There is already widespread evidence which shows that current stop and search powers are disproportionately used against people of colour. Latest statistics show that Black people are 14 times more likely to be stopped and searched by police than their white counterparts.

Pang warns that the expansion of these powers will “ worsen racist policing, and make protest unsafe for people from marginalised communities – including those locked out of the corridors of power – for whom this right is most urgent.”

Further provisions within the act come in the shape of new anti-lock on offences. The practice of attaching oneself to another or to a building or land via either a lock on tube or glue has a long tradition of being used by a variety of different protest groups. Most recently groups like Insulate Britain, Just Stop Oil and Extinction Rebellion have brought the practice into the public consciousness, with current Home Secretary Suella Braverman claiming that the new legislation would be used to deal explicitly with these groups.
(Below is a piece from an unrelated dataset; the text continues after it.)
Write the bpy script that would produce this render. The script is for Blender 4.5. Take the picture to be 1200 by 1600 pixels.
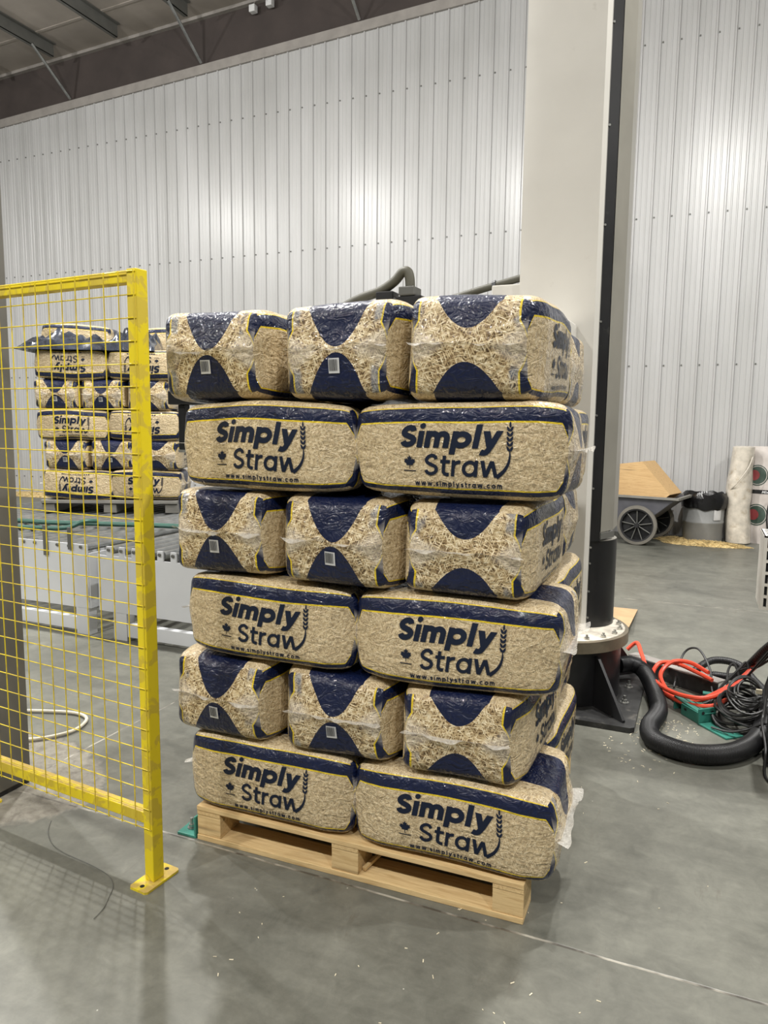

The wording of the bill is, once again, so vague and wide ranging that campaigners warn it could lead to the ludicrous situation where protestors could potentially face prosecution under it for simply linking arms with another person at a protest.

Raj Chada is head of Criminal Defence at Hodge, Jones and Allen. He told Huck, “it defies belief that the government has returned to clamp down further on protests. Disruptive protests are not necessarily unlawful so criminalising the use of lock-ones is absurd. I cannot see how much of this will be compliant with the European Convention on Human Rights. Rather than locking people up they should ask why so many people are protesting and should be done about the climate crisis, racism or poverty. That is why people are on the streets.”

His dismay is echoed by others in the legal profession. Yesterday Barristers chambers Garden Court North Chambers, Garden Court Protest Law Team, One Pump Court Crime Team, and Nexus Chambers released a joint statement condemning the Public Order bill. The chambers, who include some of the foremost criminal defence barristers in the country, stated that, “the regressive nature of the Bill can be seen in the provisions aimed at criminalising peaceful direct action tactics relied on by protests which form a proud part of the fabric of our political and social history: including those as momentous as the women’s suffrage movement, the Indian independence movement and against apartheid in South Africa.”

This period of Tory governance under the stewardship of successive Prime Ministers will be characterised as many things by history. They have presided over unprecedented attacks on the working class, political and economic chaos for the ages and an onslaught on our basic rights. The public order bill represents the latest volley in that sustained barrage. It is one designed to disenfranchise us. To silence dissent and the power and voice of the people, just at a time when those suffering need to be heard the most.